The fourth quarter is usually a good time for the FBMKLCI as the probability of a QoQ gain and the average return are at their highest level in this period. The ability to maintain this feat in 4Q23 is highly dependent on the measures to be unveiled in the Budget 2024 and the macro factors. Concerns that new taxes in this budget could sap demand, increase operating costs and drag corporate earnings are dampening risk appetite. A much-dreaded capital gain tax (CGT) on quoted shares will severely blow the equity market if the government widens its net when such tax on unquoted shares comes into effect next year, as previously announced in the revised Budget 2023. Externally, crude oil prices, inflation, monetary policy, the state of affairs of major economies and geopolitical tensions are the key factors that could shape investors’ perceptions and reactions in the financial markets as we stroll into the final quarter of the year. With so many uncertainties, there is a downside bias to our end-2023 FBMKLCI target of 1,515, which is based on a CY24 PER of 13.3x. Nonetheless, the target is still within reach if 1) the government chooses not to rock the boat and find ways to increase its revenue by tackling the shadow economy and tax evasion while cutting its operating expenditure to reduce the fiscal deficit, 2) possible drivers in the upcoming budget and 3) window dressing activities.

  • Externally, the high crude oil price and speculations that it will break the USD100/bbl resistance soon will continue to fuel concerns about its impact on inflation and the likelihood of a continuation in the global monetary tightening cycle, especially in the US, at the expense of economic growth, as opposed to a possible pausing in hikes soon.
  • China’s unsettled property market crisis and a slowing economy add to the woes against the backdrop of simmering geopolitical tensions on many fronts, especially between the US and China, and Russia and Ukraine, which have divided the world. Hopes are running high that China will relent to more aggressive spending soon to revive its economy, which is displaying signs of deflation.
  • For Malaysia, while a global slowdown will spell trouble for its exports, there are high possibilities of the government cushioning it with measures that will stimulate domestic activities in Budget 2024, and the inflow of FDIs is sustaining hopes for better economic growth next year. Thus, the likely corresponding improvements in corporate earnings.
  • Budget 2024 will be tabled in parliament on 13 October. It should embody the spirit of the Madani Economy framework, which emphasizes on restructuring the economy and providing Malaysians a better quality of life through equitable distribution of wealth. The expansionary budget is expected to zoom in on growth drivers, structural reforms, sustainable development and measures to increase the citizens’ well-being.

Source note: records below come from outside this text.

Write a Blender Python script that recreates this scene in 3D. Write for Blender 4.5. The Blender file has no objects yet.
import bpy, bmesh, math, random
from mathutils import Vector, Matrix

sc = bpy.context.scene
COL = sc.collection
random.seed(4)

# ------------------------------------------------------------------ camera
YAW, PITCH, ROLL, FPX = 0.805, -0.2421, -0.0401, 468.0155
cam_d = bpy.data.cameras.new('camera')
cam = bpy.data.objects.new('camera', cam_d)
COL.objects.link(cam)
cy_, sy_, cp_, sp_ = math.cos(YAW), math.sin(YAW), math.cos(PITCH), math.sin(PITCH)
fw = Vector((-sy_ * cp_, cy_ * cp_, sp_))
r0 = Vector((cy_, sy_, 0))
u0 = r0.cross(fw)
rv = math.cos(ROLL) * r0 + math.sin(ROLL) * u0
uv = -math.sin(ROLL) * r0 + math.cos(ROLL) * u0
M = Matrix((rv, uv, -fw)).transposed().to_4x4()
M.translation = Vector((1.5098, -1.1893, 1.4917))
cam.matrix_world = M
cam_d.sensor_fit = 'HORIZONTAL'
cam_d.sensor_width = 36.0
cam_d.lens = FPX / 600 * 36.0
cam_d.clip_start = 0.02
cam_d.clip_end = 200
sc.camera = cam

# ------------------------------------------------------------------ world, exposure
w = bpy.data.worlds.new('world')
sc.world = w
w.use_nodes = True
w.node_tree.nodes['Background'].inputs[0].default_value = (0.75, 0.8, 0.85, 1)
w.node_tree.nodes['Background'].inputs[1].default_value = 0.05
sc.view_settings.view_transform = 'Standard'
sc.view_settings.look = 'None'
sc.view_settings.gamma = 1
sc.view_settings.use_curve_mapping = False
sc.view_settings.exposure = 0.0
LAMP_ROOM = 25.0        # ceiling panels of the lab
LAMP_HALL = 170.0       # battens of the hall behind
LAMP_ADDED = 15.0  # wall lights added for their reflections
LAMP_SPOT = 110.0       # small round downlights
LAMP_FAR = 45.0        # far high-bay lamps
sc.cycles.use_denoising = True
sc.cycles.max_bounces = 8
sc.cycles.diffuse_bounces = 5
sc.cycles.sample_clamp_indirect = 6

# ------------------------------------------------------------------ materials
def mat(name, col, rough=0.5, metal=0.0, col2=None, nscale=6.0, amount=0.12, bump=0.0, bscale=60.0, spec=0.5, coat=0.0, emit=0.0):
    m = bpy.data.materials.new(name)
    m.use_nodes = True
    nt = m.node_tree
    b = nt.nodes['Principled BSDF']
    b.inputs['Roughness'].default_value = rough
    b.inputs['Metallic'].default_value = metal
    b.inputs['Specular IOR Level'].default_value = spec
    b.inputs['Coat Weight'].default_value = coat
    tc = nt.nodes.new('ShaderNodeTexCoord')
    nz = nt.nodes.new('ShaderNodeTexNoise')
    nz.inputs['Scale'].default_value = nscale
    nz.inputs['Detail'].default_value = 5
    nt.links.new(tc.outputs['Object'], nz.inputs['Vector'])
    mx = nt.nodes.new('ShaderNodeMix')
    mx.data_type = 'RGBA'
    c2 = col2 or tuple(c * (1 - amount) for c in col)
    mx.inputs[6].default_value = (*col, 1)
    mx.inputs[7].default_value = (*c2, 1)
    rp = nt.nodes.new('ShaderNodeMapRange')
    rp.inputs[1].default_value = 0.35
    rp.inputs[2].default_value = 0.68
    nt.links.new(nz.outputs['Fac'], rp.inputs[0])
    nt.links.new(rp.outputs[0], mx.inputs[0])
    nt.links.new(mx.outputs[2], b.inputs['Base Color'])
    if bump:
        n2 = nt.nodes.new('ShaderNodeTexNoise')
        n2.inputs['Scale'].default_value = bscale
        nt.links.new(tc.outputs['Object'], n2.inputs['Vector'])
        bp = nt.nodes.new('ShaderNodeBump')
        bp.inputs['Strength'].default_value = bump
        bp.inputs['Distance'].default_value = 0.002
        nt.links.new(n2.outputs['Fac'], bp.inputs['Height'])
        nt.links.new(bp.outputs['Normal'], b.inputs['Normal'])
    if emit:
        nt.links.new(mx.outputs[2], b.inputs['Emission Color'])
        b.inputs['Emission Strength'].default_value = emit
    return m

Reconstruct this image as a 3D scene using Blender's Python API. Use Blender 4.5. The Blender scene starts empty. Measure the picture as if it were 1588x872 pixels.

  • We expect a budget allocation of RM387.3bn for 2024, consisting of RM292.3bn and RM95.0bn for operating and development expenditures, respectively. This will be funded by RM302.5bn in revenue collection, leading to a fiscal deficit of 4.2%, which will be funded by debt.
  • We predict slightly better GDP growth of 5% in 2024 (TA: 4.2%, MoF: 4.5% in 2023), driven by the services and manufacturing sectors, and supported by a stable labour market, wage increases, and private investments. While domestic sectors would benefit from this budget, the ‘risk off’ mood should prevail until budget day as investors remain cautious about new taxes.
  • We forecast a stronger earnings growth of 14.0% for the FBMKLCI in CY24 versus 5.2% in CY23, driven by the Banking, Oil & Gas and Power & Utilities sectors. Valuation-wise, the stronger earnings growth will contribute to CY24 PER and P/Bk of 12.9x and 1.2x versus comparable peers’ 12.6x and 1.5x, and the FBMKLCI’s 5-year average of 18x and 1.6x, respectively.
  • Thus, the local bourse is grossly undervalued and should benefit from an eventual rerating, driven by the government’s progressive policies, structural reforms and prospects of continued improvement in the nation’s fiscal standing. No change in our strategy to “Buy-on-Weakness” into the following specific themes, 1) Undervalued Blue Chips (AMBANK & CIMB), 2) Defensive Plays (FFB, FOCUSP, KPJ, PADINI & SCOMNET), 3) Digitalisation (TM), 4) Domestic Infra & Property (GAMUDA, KERJAYA, PTRANS, SIMEPROP & SUNWAY), and 5) Power & Utilities (TENAGA & YTLPWR).